Положение и возможности Одзаки позволяли Зорге быть в курсе практически всех планов и намерений японского правительства. Ему стало известно, что Япония готова предпринять реальные шаги по сближению с СССР. С согласия премьера Коноэ заниматься этим должен был министр иностранных дел Мацуока. Рамзай заблаговременно информировал Москву, что в марте министр совершит поездку в Европу, в ходе которой посетит Германию, Италию, Виши, а также дважды будет в Москве. Он имеет полномочия правительства на заключение с Советским Союзом пакта о ненападении, хотя Коноэ не верит, что ему удастся это сделать. Информация была направлена Сталину и Молотову и использована для подготовки встречи с японским министром и создания условий для подписания нужного СССР важного документа, который делал более безопасной обстановку на восточной границе страны.

Мацуока дважды встречался со Сталиным и Молотовым в Москве, и в результате был подписан пакт о нейтралитете — в Кремле решили, что такое наименование документа больше устраивает советскую сторону. Японский министр был поражен готовностью партнеров по переговорам оперативно решать все необходимые вопросы и даже не догадывался, что они были заранее предупреждены о его визите.

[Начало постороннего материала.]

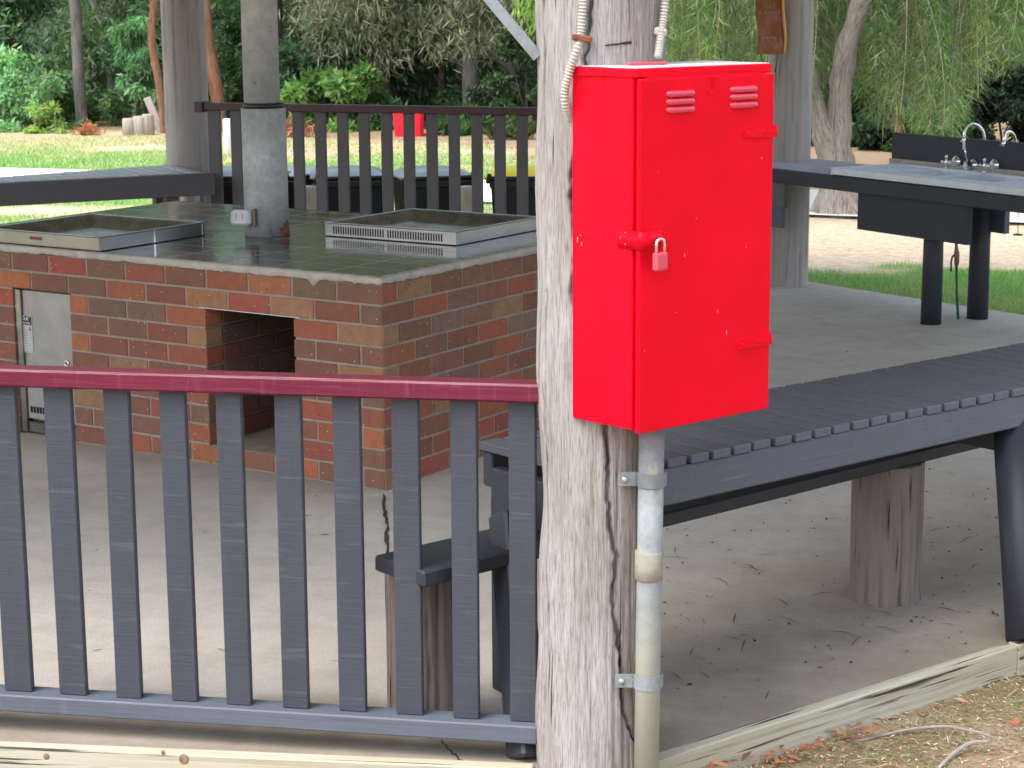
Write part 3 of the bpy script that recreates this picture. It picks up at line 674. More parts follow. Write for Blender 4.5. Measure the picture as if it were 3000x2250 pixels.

Зорге удалось сразу же узнать реакцию японского руководства на подписанный в Москве пакт. Одзаки был у премьера Коноэ, когда тот получил телеграмму от Мацуоки. Принц и его окружение были чрезвычайно рады подписанию этого документа, а военный министр принял эту информацию к сведению. Телеграммы Рамзая по этим вопросам были высоко оценены в Разведывательном управлении.